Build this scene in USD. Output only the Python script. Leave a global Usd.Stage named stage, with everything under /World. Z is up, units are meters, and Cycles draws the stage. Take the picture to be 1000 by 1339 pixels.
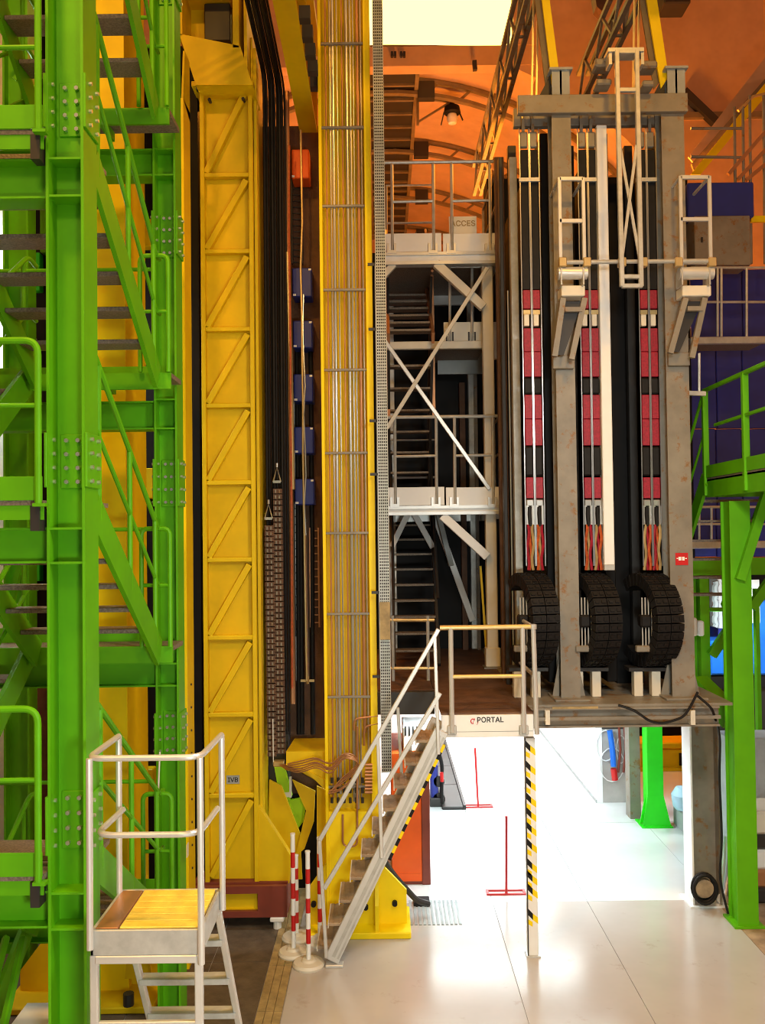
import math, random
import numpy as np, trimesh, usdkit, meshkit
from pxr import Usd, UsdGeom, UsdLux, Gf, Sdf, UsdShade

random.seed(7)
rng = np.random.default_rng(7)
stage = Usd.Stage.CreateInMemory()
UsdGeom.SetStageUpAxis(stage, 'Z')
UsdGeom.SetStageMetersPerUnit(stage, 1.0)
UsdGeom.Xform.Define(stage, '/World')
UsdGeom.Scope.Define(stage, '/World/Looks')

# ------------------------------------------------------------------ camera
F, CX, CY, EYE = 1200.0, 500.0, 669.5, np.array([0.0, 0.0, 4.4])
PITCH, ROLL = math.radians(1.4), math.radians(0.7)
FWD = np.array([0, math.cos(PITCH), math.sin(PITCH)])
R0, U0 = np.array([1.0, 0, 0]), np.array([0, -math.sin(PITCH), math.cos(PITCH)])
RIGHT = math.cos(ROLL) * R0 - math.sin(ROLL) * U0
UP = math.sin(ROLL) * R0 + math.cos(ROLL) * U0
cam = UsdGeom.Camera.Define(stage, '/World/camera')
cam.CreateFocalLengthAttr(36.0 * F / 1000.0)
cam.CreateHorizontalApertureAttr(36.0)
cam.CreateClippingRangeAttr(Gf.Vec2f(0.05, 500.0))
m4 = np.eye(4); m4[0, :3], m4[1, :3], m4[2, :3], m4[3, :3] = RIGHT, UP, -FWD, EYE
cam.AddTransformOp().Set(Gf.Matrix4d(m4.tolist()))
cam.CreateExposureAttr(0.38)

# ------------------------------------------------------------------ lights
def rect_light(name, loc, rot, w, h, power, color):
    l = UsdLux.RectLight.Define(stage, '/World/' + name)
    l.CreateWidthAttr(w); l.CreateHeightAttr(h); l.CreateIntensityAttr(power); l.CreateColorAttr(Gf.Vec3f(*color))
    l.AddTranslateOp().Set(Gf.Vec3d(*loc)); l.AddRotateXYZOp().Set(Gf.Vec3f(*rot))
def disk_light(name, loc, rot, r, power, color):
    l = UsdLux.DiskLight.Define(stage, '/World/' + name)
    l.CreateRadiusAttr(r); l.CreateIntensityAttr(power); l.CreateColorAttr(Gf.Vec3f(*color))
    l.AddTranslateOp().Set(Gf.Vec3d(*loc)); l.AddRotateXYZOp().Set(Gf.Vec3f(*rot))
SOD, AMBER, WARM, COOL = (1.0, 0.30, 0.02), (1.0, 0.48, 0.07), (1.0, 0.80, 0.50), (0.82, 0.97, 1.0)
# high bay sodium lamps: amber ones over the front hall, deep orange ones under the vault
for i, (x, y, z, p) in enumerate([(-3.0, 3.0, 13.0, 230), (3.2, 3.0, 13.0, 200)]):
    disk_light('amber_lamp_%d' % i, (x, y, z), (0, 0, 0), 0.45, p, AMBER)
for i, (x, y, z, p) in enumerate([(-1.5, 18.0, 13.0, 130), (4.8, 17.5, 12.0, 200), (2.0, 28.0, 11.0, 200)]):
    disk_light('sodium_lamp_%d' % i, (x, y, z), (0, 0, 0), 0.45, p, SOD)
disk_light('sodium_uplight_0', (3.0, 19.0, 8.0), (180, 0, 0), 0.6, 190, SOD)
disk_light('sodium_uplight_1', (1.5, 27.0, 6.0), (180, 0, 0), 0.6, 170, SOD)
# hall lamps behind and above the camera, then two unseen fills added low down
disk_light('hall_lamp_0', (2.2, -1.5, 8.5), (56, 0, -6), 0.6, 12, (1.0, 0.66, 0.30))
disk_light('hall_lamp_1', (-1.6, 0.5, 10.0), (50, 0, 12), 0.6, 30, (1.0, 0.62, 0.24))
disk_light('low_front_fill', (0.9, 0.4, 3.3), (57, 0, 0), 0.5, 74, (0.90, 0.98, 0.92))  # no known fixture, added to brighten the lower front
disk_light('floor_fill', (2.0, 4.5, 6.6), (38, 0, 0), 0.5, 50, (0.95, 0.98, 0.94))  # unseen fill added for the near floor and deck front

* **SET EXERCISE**
Please quote the lines of the material, beginning with the first and ending with the one that contains "from pxr import", exactly as written and without any pictures.

* **CORRECT ANSWER**
Build this scene in USD. Output only the Python script. Leave a global Usd.Stage named stage, with everything under /World. Z is up, units are meters, and Cycles draws the stage. Take the picture to be 1000 by 1339 pixels.
import math, random
import numpy as np, trimesh, usdkit, meshkit
from pxr import Usd, UsdGeom, UsdLux, Gf, Sdf, UsdShade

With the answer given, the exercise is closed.